Jane Austen is a great novelist, of course. She’s a genius on the subject of female psychology—and male psychology, for that matter. But those aren’t the only reasons women love her. We go to Jane Austen for a good read, but there’s more to it than that. Jane Austen shows modern women a world that we’re aching to be part of. And it’s not just about the clothes (though they
are
gorgeous). Let’s be honest: we wish we could be Jane Austen heroines in our own lives, dealing with everything—especially men—with the sophistication and competence we admire in characters like Elizabeth Bennet. Women see something in Jane Austen that’s missing
from modern relationships, and we can’t help wondering if there might be some way to have what we see there—without going back to Empire waistlines, horse-drawn carriages, and the bad old days before the Married Women’s Property Act.
Can we learn from Elizabeth Bennet and Anne Elliot about men, sex, marriage, and living happily ever after? Can Jane Austen teach modern women to make our way through the minefields of love and courtship—to find the “permanent happiness” that Jane Austen heroines aim for? Is it possible to unlock the insights, habits of mind, intelligence about men, and choices that make Jane Austen heroines so different from us? That’s what
The Jane Austen Guide to Happily Ever After
aims to do.
What Jane Austen Has, That We’re Missing
The original inspiration for this book was an article that appeared in the
Washington Post
“Style” section at an earlier high-water mark for Jane Austen’s popularity—after the movies and the “chick lit,” but before the zombies and sea monsters. In “Jane Austen: A Love Story,” Jennifer Frey asked, “Where did all this come from? What suddenly, unexpectedly, made Jane Austen so unbearably hip?”
1
Frey quoted Bridget Jones in swoony appreciation of Colin Firth’s torso in the 1995 British TV version of
Pride and Prejudice
, “emerging from the lake dripping wet, in the see-through white shirt. Mmm. Mmmm.” But she also interviewed an impressive stable of experts. Besides the wet shirt angle, Austen enthusiasts were supposed to be fascinated by “her sharp rendering of class and class distinctions” for the same reasons they read
The Devil Wears Prada
and
The Nanny Diaries
, “two novels that expose the excesses and obnoxiousness of America’s reigning class through the gaze of what is, essentially, a servant.” Or, perhaps, Frey considered, twenty-first-century women look back two hundred years to find models for our liberated selves: “Austen, it’s been suggested, is the great-great-grandmother of “chick lit”—that exploding genre about upwardly mobile young women and their wayward travails through the world of modern courtship.” A Yahoo! movie
critic told the
Post
that Jane Austen “has a stunningly modern sensibility. And it took the world a couple centuries to catch up with her.” A chick lit author chimed in with the cliché that Jane Austen is “such a subversive writer.”
Really?
I thought, reviewing all this expert opinion.

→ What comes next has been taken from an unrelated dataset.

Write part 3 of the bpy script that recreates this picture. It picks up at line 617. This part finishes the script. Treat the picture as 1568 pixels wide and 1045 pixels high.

Aren’t they getting the Jane Austen phenomenon exactly, perfectly, 180 degrees wrong?
If women in the twenty-first century want to gawk at men’s chests, get vicarious thrills from the adventures of the upwardly mobile (or, in the alternative, from the indignities suffered by the employees of the rich and famous), or cheer on the oppressed sisterhood, we don’t need to resort to Jane Austen. Opportunities to drool over some hot guy’s torso are not exactly in short supply at this moment in world history. Neither are tell-all memoirs or “Go for it, girl!” pep talks. And anyway, aren’t people’s desires and aspirations generally about what we
don’t
have, not what we’re suffocating in already? Jane Austen, I found myself thinking, fascinates us
not
because we recognize our lives in her books. It’s just the opposite. Sure, Elizabeth Bennet and Elinor Dashwood are women whose desires and problems we can identify with. But they’re not exactly like us. What we see in
Pride and Prejudice
and
Sense and Sensibility
isn’t just our same old lives, only dressed up in scrumptious Regency costumes and witty dialogue.